Mr Nothard added that “middle-aged” EVs, between three to five years old, were holding their value considerably better in recent years, only dipping 15% in resale price.
Discounting of new EVs has seen £4 billion slashed from price tags last year, amounting to an average of £11,000 per vehicle, according to the Society of Motor Manufacturers and Traders.
Although these tumbling prices are good for consumers, the rate of reductions has sparked concern in elements of the car industry.
Fleet operators, such as car rental companies, are particularly vulnerable to these market changes.
Accounting for two thirds of all new car sales, car rentals usually buy their vehicles new every few years, relying on the resale market to makeup some of these costs.
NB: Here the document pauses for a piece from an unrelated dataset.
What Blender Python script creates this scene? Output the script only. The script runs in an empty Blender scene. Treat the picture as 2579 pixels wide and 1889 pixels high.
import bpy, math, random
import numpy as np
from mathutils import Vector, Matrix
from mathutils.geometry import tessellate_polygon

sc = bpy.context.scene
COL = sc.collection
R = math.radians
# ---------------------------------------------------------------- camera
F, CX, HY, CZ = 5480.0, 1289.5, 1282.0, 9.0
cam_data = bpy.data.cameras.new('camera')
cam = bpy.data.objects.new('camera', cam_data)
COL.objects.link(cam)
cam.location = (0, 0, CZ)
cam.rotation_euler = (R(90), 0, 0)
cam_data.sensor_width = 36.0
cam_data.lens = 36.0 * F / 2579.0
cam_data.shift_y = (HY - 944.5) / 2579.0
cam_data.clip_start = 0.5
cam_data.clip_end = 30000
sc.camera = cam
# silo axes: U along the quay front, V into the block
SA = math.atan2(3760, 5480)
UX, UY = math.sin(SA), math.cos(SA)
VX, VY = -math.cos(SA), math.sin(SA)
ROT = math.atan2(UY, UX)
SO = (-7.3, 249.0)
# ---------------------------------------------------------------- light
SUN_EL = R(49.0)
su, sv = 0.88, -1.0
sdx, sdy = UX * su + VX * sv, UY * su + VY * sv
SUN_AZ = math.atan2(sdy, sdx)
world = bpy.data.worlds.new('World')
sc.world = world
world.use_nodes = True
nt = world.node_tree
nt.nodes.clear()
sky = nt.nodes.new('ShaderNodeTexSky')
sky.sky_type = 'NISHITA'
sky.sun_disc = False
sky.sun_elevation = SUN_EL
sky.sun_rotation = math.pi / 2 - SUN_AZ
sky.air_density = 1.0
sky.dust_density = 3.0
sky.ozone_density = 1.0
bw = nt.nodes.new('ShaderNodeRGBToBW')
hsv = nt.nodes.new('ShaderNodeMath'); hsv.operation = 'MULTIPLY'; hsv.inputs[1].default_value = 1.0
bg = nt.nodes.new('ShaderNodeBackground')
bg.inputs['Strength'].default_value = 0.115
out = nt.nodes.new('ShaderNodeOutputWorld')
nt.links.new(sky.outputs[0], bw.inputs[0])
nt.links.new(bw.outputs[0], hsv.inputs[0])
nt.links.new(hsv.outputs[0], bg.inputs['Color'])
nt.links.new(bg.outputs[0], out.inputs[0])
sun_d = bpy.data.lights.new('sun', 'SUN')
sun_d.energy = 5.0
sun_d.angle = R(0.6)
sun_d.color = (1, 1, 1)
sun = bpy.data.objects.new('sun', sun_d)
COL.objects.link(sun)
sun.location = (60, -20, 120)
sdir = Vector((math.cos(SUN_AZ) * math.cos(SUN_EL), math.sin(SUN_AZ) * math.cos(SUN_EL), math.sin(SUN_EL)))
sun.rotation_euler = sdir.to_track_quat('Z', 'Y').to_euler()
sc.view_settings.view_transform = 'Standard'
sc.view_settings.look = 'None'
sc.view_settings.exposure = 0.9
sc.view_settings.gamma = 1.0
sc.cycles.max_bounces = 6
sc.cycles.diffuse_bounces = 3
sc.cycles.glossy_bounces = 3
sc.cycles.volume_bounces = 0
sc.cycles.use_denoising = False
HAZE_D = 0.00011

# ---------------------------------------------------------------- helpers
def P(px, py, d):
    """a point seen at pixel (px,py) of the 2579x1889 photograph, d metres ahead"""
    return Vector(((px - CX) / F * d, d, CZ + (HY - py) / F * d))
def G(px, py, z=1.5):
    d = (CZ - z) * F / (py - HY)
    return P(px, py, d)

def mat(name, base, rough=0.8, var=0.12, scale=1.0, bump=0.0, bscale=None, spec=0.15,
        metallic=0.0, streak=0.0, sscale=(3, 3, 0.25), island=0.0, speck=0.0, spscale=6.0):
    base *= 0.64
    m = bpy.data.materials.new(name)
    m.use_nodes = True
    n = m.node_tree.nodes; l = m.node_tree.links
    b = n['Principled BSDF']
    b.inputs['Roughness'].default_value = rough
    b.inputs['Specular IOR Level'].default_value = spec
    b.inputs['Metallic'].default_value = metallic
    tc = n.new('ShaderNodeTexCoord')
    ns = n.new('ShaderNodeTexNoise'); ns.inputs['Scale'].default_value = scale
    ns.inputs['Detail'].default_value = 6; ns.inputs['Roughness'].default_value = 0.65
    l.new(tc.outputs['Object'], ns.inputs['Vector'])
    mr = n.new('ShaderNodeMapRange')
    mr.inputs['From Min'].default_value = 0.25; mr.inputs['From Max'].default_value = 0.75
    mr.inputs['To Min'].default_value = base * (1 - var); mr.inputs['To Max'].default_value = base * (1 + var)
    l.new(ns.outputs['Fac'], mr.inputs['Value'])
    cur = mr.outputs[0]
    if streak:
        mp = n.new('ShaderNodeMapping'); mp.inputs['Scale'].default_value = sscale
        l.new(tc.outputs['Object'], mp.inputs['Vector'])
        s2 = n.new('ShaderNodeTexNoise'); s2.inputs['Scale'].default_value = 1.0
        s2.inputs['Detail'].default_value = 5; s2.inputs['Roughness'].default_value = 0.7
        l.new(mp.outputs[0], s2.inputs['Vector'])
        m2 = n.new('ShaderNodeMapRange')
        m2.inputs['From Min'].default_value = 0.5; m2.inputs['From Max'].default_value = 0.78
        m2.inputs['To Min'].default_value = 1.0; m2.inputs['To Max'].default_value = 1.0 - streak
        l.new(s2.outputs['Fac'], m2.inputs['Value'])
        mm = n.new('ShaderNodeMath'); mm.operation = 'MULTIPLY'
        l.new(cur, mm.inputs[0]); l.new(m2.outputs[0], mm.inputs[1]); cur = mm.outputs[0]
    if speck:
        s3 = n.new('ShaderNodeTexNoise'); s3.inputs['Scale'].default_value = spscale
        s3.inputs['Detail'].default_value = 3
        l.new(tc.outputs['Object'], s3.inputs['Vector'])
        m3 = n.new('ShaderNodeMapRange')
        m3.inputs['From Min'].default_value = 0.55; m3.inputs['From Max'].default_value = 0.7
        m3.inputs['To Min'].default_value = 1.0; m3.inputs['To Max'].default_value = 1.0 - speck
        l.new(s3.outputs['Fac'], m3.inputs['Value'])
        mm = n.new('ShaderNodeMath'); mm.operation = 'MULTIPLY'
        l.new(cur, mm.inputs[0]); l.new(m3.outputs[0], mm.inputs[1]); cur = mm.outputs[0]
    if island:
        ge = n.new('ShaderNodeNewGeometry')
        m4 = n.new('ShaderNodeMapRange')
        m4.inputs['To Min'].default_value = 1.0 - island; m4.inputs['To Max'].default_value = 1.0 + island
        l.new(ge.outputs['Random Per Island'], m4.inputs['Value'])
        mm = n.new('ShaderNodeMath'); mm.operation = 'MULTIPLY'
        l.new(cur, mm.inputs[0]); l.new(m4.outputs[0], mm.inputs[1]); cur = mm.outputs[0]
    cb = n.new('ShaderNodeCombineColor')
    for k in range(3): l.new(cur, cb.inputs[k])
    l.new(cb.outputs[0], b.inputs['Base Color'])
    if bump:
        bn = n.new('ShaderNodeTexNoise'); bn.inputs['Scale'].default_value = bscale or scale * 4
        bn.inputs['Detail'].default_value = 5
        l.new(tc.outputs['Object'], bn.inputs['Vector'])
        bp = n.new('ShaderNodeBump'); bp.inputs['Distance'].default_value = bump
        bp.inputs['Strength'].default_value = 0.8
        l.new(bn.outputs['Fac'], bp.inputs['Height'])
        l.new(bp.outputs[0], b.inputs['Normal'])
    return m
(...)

With this market plummeting, companies are have to take deep cuts to profits when updating their fleets.
In 2023, the EV leasing firm Onto fell into administration after it was forced to write down the value of its 7,000-car fleet by £21m that year.
The British Vehicle Rental & Leasing Association (BVRLA) last year warned that many similar companies were experiencing heavy losses when reselling EVs because of this “unsustainable” depreciation.
Consumers may have to foot some of these rising costs in order for leasing companies to remain trading positively.
The BVRLA has since made a plea to the government for intervention, calling for market stimulus measures to prop up faltering industries.